How much should the scrum teams commit for in sprint

Sprints are driven by commitments that a scrum team provides for the stories that it will deliver by end of sprint. This is where most of discussion is about about how efficient a scrum team is in delivery. Although I beg to differ with this practice of linking efficiency and stories committed for - I always do empower my teams to set minimal expectations and deliver maximum. I will blog on this topic in future, but for now how much time is available to plan for?

Following are the main categories of time in a sprint from planning perspective:
1. Vacation / holidays
2. Time for scrum mandatory formalities
3. Time for so called the over head activities
4. Time for unplanned
5. Net planable time

Vacation / holidays : The time when team members aren't available for work due to vacation / leaves / holidays. Some teams do maintain a calendar of leave plans and place it near standup corner.
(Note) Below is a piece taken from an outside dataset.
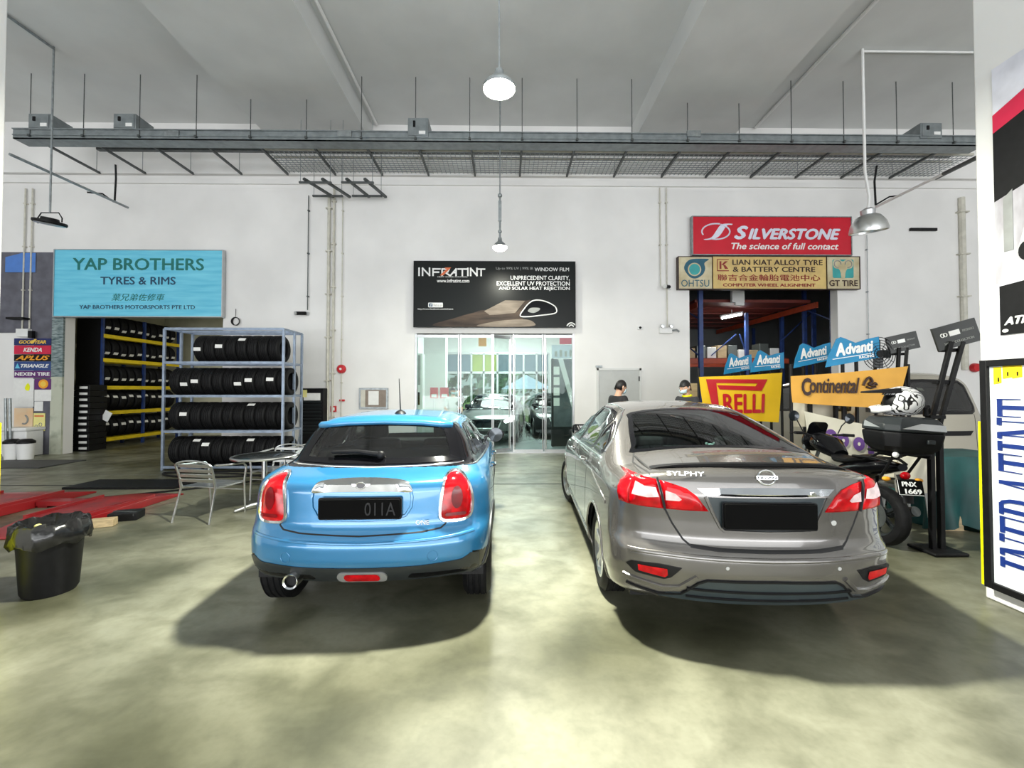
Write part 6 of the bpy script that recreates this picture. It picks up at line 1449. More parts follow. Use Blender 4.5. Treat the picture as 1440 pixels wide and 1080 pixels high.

Time for scrum mandatory formalities : The time for planning, retrospective, sprint demo and preparation time, daily stand up. 
 
Time for over head : The ones mandated by organization like all hands,  trainings,  meetings, any special projects from organization perspective,  recruitment, email checking  etc.  Scrum master will have to identify how much of over head is there and negotiate with stake holders to minimise them or to better organise them so as to eliminate disturbance to team's commitment. 

Time for unplanned : These activities are the ones that cannot be planned like impact of impediments,  unplanned but unavoidable meetings etc.  As the name suggests is not planable and hence reserve a effort bucket in alignment with your management and team which will not be planned. 

Net planable time : This is the capacity left over after taking away the above mentioned ones. Teams should only plan for this and provide commitment.

Art of setting impossible targets

A smart goal is something which is specific, measurable, attainable, realistic and timely. When the goals are being set, whether its personal / professional, these are some of the important characteristics. However, I have been witnessing then and there some of the most unrealistic goals in the recent past and this makes me wondering if the quality of project management is witnessing a degradation these days.

Some of the interesting ones which I did come across in past few months:
1. In one of teams, the target for the number of support tickets was increased 300% without any additional increase in capacity allocation. To make it more interesting, there were very few challengers who actually questioned this logic.
2. One of my managers set goals which were SMART in his perspective. However, they went against some of the fundamental principles of lean - be scrum master for multiple teams amounting to about 40 members, in parallel manage the product quality along with actually spend 50% of time doing actual test execution.
3. One of us had a really interesting goal - to be a product owner and be a scrum master.
4. Very interesting one was - Fixed price project was using scrum!! (its never a nice combination). To make it interesting, the target was to deliver stories worth 100% of available capacity.

If stretch becomes the baseline, will there be any motivation left to challenge oneself? If a goal is not meeting SMART conditions, its more likely to fail than succeed.